- INFORMATION PROVIDED:
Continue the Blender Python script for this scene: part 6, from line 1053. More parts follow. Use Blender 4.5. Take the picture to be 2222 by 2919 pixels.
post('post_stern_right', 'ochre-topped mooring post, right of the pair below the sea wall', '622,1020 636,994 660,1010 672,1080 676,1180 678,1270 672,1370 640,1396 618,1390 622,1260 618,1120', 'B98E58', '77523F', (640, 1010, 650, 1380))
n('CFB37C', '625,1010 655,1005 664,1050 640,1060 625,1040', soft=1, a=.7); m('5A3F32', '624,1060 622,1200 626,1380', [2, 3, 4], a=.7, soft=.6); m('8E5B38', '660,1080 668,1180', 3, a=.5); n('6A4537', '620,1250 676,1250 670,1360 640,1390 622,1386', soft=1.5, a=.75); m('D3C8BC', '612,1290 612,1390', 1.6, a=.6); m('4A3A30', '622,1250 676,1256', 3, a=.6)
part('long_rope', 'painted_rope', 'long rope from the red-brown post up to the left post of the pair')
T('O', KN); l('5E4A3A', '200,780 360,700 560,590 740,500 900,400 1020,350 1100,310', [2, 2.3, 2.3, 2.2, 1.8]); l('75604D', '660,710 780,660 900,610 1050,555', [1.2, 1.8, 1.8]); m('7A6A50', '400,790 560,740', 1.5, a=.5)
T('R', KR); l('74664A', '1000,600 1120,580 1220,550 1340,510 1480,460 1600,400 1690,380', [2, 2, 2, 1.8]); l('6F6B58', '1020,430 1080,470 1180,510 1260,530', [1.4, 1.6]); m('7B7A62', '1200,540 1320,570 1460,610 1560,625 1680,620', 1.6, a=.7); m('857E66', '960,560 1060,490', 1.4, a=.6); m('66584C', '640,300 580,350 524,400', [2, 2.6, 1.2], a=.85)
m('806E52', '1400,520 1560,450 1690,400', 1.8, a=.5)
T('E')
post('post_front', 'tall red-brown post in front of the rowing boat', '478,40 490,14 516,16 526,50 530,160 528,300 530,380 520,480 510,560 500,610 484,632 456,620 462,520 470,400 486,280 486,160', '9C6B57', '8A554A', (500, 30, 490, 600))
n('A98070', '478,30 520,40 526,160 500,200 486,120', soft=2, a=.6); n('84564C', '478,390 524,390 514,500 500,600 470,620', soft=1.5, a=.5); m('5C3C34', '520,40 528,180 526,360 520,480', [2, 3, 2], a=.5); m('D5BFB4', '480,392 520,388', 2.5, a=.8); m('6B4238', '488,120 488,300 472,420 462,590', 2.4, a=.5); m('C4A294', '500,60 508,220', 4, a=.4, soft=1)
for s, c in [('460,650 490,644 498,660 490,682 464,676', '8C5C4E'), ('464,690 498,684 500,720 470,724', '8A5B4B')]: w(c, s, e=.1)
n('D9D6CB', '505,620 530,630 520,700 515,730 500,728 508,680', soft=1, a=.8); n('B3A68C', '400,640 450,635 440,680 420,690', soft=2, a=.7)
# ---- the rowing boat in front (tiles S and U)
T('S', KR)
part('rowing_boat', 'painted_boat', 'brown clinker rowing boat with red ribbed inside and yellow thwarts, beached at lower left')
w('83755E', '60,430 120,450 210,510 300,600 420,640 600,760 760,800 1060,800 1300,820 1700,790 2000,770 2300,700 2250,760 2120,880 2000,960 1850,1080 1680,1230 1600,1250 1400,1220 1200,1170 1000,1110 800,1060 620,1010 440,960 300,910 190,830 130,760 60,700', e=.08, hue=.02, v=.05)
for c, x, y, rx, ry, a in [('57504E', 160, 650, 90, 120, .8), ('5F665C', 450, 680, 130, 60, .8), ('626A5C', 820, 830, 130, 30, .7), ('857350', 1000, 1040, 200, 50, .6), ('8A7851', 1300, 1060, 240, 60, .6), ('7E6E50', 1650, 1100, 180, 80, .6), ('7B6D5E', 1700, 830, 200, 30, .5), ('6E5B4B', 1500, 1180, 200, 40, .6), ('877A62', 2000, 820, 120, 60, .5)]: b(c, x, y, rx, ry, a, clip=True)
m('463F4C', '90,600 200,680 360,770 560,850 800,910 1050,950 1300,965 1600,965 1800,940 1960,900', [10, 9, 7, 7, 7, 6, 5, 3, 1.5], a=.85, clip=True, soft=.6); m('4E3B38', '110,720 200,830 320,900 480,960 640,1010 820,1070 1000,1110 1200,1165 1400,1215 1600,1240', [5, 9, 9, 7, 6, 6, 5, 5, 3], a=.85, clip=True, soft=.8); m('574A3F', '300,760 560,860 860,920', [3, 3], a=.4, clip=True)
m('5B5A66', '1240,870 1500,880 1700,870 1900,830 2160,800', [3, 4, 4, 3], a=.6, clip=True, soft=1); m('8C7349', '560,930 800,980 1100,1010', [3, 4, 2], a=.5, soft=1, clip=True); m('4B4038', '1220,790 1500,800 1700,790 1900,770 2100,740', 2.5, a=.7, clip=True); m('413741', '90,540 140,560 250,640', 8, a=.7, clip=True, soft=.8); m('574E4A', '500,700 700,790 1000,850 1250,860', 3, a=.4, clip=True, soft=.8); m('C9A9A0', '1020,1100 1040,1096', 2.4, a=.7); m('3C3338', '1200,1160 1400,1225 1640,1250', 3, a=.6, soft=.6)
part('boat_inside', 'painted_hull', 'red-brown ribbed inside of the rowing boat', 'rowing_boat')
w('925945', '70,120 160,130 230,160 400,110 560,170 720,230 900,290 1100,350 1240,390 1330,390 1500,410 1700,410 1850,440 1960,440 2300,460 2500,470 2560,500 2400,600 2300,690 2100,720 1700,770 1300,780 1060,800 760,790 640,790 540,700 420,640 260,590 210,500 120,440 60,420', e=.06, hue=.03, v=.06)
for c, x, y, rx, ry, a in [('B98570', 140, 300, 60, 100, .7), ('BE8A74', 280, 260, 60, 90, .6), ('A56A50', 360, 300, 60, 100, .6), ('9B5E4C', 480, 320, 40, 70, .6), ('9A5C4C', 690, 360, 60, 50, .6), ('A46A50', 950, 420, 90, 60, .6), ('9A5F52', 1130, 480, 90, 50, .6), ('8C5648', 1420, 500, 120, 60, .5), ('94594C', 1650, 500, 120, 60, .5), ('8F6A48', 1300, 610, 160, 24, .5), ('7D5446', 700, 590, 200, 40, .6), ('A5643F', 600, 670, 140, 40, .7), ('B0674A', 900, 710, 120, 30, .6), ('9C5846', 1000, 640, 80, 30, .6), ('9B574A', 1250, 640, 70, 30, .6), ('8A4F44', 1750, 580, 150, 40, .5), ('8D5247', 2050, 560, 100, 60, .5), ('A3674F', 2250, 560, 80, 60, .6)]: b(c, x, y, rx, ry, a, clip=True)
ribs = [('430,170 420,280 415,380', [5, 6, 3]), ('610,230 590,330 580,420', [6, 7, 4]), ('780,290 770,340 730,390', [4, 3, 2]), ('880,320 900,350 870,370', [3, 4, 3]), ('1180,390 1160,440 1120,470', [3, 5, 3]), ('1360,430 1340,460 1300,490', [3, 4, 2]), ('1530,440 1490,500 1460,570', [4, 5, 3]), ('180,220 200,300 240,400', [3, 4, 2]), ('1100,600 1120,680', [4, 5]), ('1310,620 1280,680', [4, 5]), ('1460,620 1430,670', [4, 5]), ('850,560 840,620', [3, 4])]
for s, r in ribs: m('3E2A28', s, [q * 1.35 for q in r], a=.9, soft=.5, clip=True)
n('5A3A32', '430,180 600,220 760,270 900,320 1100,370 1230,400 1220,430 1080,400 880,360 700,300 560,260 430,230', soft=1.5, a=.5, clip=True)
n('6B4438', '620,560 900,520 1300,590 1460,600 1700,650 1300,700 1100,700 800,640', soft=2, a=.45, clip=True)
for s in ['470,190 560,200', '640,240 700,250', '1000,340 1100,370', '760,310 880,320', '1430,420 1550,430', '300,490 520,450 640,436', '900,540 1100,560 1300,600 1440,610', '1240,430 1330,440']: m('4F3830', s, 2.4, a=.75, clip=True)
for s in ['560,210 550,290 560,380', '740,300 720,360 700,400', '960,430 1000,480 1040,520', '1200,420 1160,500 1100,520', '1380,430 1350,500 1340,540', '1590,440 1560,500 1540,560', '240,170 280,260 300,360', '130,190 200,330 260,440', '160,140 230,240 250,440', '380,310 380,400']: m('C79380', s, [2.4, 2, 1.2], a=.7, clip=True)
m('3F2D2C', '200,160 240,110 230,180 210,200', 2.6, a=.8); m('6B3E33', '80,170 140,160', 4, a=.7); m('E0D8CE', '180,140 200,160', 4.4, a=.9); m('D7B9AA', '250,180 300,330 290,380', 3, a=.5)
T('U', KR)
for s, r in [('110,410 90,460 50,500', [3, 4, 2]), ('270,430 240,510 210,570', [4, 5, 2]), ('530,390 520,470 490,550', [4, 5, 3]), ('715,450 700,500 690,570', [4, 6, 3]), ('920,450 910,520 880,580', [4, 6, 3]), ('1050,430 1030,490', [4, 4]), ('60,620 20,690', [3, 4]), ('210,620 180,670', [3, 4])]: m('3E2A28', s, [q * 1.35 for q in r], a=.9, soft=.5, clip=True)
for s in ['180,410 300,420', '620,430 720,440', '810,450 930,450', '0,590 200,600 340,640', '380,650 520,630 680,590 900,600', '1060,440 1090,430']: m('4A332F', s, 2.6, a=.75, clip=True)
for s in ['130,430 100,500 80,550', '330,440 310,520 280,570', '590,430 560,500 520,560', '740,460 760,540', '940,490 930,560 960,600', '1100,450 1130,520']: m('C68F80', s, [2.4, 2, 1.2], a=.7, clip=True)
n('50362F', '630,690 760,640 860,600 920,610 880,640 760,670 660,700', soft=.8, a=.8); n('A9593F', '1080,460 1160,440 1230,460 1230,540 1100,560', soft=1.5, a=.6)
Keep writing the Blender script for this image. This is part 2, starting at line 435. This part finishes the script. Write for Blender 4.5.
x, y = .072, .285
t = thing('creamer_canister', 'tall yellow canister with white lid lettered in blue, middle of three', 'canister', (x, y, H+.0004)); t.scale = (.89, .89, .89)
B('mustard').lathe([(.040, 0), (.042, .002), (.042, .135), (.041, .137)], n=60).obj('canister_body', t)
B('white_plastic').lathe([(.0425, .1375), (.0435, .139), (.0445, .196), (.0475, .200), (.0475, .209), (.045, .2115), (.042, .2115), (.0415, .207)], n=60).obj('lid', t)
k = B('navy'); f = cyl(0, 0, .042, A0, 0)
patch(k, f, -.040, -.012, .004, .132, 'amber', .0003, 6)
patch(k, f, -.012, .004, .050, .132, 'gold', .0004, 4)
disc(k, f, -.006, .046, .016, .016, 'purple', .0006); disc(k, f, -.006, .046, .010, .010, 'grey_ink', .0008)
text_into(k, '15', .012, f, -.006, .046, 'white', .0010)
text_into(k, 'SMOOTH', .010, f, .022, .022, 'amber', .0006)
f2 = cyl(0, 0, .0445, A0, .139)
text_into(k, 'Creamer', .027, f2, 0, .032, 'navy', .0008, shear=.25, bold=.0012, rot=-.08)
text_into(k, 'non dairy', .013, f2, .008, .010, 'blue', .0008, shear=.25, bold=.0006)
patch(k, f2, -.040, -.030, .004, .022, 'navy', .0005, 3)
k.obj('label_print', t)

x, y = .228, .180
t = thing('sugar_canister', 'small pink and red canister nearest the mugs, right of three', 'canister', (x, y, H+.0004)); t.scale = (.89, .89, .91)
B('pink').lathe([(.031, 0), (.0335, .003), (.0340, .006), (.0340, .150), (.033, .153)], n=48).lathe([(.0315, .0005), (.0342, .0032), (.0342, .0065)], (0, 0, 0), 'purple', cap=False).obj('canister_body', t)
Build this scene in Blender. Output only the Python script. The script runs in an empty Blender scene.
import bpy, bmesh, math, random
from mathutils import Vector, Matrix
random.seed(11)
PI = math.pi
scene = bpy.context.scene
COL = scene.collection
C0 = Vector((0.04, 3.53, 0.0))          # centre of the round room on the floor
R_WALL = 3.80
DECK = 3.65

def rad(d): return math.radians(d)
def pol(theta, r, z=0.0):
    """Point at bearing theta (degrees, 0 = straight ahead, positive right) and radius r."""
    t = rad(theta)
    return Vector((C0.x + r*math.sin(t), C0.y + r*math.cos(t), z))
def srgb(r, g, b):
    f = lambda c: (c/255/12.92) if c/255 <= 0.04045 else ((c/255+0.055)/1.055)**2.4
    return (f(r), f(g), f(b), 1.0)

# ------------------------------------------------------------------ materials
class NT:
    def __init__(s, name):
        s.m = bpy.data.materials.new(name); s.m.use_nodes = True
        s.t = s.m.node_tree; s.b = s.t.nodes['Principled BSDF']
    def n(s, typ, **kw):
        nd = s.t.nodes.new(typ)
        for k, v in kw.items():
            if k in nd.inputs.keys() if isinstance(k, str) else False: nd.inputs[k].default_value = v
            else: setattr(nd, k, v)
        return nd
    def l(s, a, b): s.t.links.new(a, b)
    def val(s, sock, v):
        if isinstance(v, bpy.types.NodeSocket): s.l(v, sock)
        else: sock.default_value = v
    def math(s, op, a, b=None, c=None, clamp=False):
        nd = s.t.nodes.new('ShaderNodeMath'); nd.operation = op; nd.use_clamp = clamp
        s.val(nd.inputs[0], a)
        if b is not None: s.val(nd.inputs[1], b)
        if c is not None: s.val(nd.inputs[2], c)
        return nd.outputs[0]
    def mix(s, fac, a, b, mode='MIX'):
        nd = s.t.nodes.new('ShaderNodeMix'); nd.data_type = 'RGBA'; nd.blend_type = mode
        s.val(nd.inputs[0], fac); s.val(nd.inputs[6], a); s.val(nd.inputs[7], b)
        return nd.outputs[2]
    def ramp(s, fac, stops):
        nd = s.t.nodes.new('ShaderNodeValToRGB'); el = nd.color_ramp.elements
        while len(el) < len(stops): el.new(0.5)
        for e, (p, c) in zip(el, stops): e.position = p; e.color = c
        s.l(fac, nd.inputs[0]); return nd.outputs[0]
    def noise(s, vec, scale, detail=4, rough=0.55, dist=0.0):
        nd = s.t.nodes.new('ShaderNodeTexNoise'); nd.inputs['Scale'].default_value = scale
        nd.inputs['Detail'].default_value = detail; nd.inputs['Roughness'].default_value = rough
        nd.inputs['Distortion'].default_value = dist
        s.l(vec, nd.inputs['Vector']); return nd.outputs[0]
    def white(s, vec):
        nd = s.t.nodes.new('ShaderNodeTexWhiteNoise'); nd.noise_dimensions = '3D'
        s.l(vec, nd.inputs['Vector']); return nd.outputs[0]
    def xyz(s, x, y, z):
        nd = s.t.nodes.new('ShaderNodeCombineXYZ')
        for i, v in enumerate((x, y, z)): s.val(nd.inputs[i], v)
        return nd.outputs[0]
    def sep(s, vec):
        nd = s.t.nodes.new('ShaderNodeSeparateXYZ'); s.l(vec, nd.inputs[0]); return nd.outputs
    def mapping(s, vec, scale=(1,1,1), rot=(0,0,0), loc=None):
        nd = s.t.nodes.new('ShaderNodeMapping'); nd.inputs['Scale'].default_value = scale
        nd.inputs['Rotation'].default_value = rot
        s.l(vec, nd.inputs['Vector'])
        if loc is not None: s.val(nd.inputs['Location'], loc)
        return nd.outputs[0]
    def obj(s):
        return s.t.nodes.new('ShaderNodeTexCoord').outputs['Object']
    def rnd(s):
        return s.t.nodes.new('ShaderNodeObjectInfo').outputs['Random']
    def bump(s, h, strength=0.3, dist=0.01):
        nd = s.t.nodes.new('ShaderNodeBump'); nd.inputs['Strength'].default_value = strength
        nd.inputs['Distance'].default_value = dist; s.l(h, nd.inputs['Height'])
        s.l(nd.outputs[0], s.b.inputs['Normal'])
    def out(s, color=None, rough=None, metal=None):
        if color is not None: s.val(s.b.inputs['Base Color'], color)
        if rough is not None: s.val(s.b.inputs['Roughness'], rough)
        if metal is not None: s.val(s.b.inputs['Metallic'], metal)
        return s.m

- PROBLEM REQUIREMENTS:
State how many lines of the listing include the word "Python". Reply with the number alone.

- COMPLETED EXERCISE:
2